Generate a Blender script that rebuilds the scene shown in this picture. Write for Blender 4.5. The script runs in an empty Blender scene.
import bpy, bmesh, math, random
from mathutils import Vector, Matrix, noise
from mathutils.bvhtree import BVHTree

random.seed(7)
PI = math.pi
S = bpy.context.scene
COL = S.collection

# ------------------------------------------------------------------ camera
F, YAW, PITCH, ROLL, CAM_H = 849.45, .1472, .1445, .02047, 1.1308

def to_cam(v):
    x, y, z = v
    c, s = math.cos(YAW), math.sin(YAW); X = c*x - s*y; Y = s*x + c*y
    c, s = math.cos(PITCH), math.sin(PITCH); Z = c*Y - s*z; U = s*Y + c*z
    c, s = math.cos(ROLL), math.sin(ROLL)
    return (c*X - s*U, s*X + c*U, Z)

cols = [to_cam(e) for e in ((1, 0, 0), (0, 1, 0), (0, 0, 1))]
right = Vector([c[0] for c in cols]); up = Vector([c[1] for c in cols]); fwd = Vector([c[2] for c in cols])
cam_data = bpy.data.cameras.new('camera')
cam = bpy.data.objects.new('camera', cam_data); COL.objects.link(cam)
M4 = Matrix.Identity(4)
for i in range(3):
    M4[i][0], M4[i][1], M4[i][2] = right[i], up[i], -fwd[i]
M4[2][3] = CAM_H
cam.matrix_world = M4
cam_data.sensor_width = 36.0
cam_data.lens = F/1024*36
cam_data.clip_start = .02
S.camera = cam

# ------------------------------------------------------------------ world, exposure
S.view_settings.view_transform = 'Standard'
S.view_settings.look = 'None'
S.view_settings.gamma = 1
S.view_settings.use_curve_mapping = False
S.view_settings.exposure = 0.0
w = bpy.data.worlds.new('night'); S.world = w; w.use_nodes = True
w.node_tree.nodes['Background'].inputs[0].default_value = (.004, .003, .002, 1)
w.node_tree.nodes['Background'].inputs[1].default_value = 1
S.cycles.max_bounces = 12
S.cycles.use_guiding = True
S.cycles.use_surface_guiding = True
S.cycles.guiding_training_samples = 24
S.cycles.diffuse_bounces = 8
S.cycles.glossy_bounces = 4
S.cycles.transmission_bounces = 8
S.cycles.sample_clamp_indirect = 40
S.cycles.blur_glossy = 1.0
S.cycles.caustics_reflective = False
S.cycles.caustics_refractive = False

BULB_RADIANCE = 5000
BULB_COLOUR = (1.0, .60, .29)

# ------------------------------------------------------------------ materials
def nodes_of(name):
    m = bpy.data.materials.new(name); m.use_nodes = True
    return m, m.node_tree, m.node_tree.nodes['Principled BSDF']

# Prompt
Word for word, reproduce the listing above from its start up to and including the line that has "from mathutils.bvhtree import BVHTree". Give only those lines.

# Solution to this problem
Generate a Blender script that rebuilds the scene shown in this picture. Write for Blender 4.5. The script runs in an empty Blender scene.
import bpy, bmesh, math, random
from mathutils import Vector, Matrix, noise
from mathutils.bvhtree import BVHTree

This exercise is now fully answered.